I went out for a drive today.  It’s very nice…about 70 degrees this late January day, so I took a spin in the pickup out to some of the more rural parts of Sedgwick County.  Oh, I know, there really is NO real rural area in this county, but there are wheat fields, some livestock, farmsteads, and some real dirt roads out there.  I found a couple of them.
Having the window down and the radio off, I soaked in the warmth and the scenery.  Admittedly, there isn’t as much of that in winter as in the other seasons of the year, but there were some things to see.  And the traffic, even in the rural areas was more than I thought it might be.  I’m not sure if it was because it was a nice day, or school was out and people were going home, or what.
It seemed like, though, that they were all in a hurry.  Now, maybe I was going a little too slowly…I went the speed limit where posted, and went about 40mph on the unpaved, washboardy roads.  But it seemed like folks just were in too much of a hurry today.  I don’t have a clue what was so important that they had to speed around me to get there, or impatiently wait behind me until I turned, they turned, or could pass.
You know, it seems like the world is in a hurry.  Not just the people this afternoon.  Everyone wants the line to move quickly, the food to heat right away, and instant coffee out of the Keurig.  Everyone wants their web page to load in ½ second or less, and they all want to be able to have green lights all the way.

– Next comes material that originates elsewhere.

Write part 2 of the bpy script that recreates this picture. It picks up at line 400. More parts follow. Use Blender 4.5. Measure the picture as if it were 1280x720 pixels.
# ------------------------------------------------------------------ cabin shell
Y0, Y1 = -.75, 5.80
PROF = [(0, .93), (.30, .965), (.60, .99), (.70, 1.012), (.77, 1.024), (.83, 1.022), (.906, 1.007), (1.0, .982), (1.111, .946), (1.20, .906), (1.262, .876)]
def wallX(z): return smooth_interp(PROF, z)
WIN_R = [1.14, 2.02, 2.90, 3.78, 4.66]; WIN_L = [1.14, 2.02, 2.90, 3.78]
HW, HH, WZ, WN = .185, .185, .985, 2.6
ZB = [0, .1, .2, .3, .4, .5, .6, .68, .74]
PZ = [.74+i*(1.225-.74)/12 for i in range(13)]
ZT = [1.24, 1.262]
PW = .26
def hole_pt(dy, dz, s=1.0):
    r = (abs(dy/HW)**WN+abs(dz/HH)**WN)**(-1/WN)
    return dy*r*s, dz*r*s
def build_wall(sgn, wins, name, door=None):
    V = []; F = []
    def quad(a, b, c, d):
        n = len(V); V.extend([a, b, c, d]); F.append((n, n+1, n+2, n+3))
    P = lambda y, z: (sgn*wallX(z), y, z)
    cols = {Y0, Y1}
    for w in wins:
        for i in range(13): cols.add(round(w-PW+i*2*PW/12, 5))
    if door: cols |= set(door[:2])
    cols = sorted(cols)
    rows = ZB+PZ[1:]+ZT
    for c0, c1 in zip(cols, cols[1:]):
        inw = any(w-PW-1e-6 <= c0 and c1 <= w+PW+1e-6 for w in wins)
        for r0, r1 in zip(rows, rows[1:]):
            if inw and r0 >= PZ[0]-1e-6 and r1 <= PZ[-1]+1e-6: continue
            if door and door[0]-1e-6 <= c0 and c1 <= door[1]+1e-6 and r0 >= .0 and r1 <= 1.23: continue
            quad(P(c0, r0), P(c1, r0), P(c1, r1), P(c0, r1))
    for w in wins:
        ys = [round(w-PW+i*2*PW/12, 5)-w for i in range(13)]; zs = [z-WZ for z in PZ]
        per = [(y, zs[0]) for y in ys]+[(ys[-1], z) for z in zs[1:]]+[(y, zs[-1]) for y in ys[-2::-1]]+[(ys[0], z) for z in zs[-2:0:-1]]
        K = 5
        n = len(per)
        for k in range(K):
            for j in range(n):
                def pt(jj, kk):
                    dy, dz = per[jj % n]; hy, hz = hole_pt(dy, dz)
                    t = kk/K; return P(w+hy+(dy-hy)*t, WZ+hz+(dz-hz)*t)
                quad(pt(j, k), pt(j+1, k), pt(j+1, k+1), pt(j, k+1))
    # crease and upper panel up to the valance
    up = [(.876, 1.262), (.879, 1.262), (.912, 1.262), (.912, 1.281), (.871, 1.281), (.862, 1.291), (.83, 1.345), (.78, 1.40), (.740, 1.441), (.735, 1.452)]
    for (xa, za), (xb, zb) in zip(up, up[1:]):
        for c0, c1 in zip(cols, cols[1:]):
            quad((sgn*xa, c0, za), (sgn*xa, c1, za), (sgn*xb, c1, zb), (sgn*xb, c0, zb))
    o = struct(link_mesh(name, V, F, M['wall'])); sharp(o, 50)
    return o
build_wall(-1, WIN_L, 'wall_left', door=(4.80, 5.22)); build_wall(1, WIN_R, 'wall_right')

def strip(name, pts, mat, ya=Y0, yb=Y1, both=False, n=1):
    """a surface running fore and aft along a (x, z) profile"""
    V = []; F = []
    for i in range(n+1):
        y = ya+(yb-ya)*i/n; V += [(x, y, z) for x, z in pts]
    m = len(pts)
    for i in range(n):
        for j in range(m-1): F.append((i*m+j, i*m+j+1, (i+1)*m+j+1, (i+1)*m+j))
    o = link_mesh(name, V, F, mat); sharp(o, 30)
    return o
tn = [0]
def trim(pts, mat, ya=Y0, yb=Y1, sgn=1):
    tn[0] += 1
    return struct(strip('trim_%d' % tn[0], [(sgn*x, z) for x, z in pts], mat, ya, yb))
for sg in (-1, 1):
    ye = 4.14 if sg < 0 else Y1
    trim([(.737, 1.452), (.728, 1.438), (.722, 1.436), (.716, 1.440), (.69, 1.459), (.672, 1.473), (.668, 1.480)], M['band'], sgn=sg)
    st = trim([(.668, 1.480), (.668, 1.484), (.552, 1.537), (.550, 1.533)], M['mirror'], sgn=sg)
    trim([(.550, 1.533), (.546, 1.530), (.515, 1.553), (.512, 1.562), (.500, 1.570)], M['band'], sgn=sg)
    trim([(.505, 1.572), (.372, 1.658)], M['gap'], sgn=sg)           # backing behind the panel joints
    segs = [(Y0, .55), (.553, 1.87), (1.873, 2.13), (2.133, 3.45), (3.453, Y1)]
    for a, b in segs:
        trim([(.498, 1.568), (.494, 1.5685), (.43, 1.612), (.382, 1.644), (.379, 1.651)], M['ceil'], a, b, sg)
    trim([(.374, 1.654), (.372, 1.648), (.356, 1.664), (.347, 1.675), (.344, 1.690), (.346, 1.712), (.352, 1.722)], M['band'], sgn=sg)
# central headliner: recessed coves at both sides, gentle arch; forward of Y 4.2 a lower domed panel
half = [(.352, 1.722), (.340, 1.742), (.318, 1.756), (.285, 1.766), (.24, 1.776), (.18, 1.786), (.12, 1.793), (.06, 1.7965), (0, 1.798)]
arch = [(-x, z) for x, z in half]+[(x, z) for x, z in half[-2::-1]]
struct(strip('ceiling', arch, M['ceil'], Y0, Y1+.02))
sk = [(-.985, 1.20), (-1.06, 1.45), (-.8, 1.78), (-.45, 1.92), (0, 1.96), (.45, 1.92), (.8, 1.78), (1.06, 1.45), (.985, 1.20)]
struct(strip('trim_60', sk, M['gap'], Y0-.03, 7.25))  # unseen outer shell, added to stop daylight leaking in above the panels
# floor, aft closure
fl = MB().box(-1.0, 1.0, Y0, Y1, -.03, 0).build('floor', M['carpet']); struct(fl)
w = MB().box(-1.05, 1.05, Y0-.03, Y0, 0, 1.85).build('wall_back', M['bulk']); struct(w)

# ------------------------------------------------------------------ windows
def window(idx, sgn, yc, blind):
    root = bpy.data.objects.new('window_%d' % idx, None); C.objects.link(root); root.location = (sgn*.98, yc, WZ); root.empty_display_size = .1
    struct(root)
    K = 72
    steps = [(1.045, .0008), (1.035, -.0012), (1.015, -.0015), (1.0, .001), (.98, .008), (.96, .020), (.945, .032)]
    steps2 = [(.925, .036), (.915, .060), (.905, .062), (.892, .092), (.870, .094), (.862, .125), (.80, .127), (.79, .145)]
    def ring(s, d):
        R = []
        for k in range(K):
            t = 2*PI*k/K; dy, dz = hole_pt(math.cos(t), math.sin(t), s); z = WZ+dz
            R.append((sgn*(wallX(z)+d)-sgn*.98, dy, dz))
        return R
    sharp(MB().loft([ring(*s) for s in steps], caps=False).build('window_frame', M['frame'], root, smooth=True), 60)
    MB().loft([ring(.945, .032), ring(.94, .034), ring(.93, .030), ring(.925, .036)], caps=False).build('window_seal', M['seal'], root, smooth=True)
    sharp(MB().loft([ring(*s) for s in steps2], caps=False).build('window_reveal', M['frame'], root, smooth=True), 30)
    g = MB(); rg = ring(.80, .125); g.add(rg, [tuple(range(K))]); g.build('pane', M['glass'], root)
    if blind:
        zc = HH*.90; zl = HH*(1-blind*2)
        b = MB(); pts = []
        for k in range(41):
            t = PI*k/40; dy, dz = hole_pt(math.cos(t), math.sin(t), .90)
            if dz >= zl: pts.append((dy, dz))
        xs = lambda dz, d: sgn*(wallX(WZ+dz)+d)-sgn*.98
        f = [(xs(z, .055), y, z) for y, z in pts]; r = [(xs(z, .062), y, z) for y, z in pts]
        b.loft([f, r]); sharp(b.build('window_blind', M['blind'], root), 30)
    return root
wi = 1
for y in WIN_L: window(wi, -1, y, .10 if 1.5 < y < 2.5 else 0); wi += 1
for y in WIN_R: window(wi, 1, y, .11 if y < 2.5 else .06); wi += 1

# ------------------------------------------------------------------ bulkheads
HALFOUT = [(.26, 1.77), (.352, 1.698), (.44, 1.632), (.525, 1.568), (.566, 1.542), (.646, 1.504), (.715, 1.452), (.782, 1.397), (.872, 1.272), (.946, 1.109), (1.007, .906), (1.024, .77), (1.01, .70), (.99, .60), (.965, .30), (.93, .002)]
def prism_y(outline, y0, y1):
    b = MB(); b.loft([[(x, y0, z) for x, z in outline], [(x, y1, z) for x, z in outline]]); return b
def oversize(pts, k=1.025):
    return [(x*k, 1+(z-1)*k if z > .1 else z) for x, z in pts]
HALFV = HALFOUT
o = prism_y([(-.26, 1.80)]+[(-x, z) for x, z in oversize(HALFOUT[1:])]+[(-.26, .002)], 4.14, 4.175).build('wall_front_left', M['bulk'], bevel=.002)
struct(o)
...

Could it be…could it be that we hurry ourselves and busy ourselves intentionally, so we won’t have the time to stop and think?  Could it be that as long as we are distracted by busy-ness, we don’t have to think about the societal issues of the day, the world situation, and our own mortality and brokenness?  Could it be that if we have a few minutes alone with ourselves, quietly, we become nervous, unsettled, and even a little afraid?  Could it be that we’re trying to keep the wolf at bay by being busy?  That we can put off the time of reckoning, so to speak, and not have to be honest with ourselves or ponder the questions of, “Who am I?” “Why am I here?” “Where am I going?”
And maybe that’s why I sometimes like the quiet and the out-of-the-way.  I don’t mind pondering those questions because I know who I am.  I know why I am here.  And I know where I am going.  Because I’m an adopted child of the Living God of Heaven and Earth, I know the answers to those questions.  I’m not afraid to address them.  And I’m not nervously trying to put off the next chapter in my life through busy-ness.
I’m not perfect.  I have issues.  I don’t like to think about homelessness, human trafficking, and other societal ills.  I don’t like to hear about war, starvation, or genocide.  But I know enough to know that those things, one day, will be no more.  I know that I will be a part of that great crowd from every tribe, every tongue, every people, and every nation that surrounds the throne of God.
This turned out to be a much more “religious” post than I originally planned for it to be.  So be it.  This is the reality.  To not write about it would be to do a disservice to you and to me.  So, take it or leave it…but make no mistake.  We WILL all one day know the answers to those eternal questions…if we don’t know now, we will in a time to come.  And the answer in the time to come just may not be what we want to hear.